Senate Democrats, who have spent weeks in hearings and meetings evaluating Trump Cabinet nominees, say they’ve been surprisingly impressed by Carson — both in his written answers to the banking committee and in the one-on-one interviews they conducted with him before his hearing.

They admit the bar is low but say Trump’s HUD nominee has cleared it relative to Trump’s other picks. “I think some of these members in these private meetings, they were not terrified by him,” another Senate Democratic aide said.

Among the Carson statements they’ve highlighted:

  • To the surprise of some Senate Democrats, Carson promised to enforce lead standards and work with “bipartisan” experts on how to reduce rates of lead poisoning.
  • In his written statement, Carson also said he would “without hesitation” enforce HUD’s Equal Access Rules, which ensure gay and lesbian housing applicants aren’t discriminated against in their housing applications.
  • Carson also promised to advocate for investments in rental assistance for the homeless, and to advocate that spending for housing be part of the infrastructure program Trump has promised to implement.

Now, Senate Democrats are being sure to explain that Carson is not their ideal choice. But they’re arguing that voting for him will make him more likely to listen to what they want, and make it easier to call him out if he breaks those pledges.

“Carson is not the nominee I would have chosen to lead HUD,” said Ohio’s Sherrod Brown in a statement. “But despite my reservations ... I will give Dr. Carson the benefit of the doubt based on commitments he has made to me in person and to this Committee in his testimony and written responses.”
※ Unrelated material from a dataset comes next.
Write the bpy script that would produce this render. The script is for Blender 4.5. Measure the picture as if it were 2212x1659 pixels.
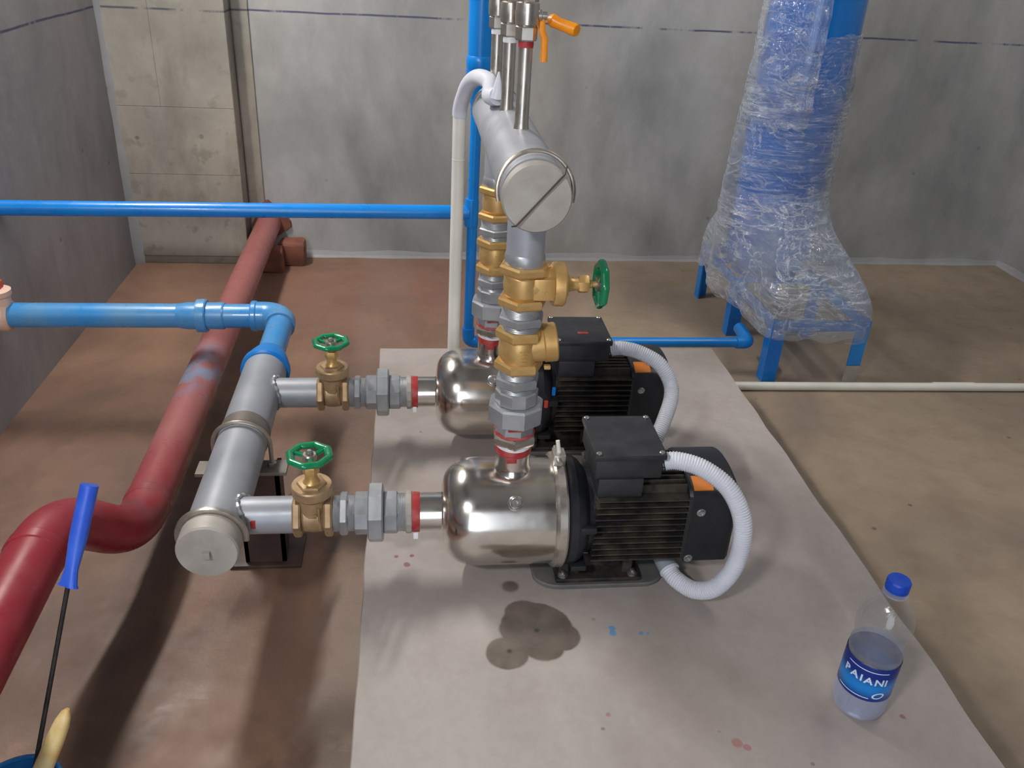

Massachusetts’s Elizabeth Warren has also taken significant heat from the left for backing Carson. In an email, a Warren spokesperson also pointed to Carson’s written answers to the senator’s questions, including his pledge to “strongly support” existing homeless reduction programs.

There’s also the strong institutional pull for Democrats to follow historical precedent and let the president choose his Cabinet nominees. In its history, the Senate has only voted down nine presidential Cabinet nominees, according to Josh Huder, a congressional scholar at Georgetown. Almost all of President Obama’s picks sailed through in 2009 without much resistance. And that was at a time when Republicans in the minority could still filibuster them — meaning they could have blocked them, but didn’t.

“We can’t very well be at a fever pitch on everything,” Sen. Brian Schatz, a progressive Democrat from Hawaii, told the Huffington Post. “The door swings both ways in Washington. At some point we’re going to want a Democratic president to stand up a Cabinet. So we’re trying to be reasonable when the nominees are reasonable.”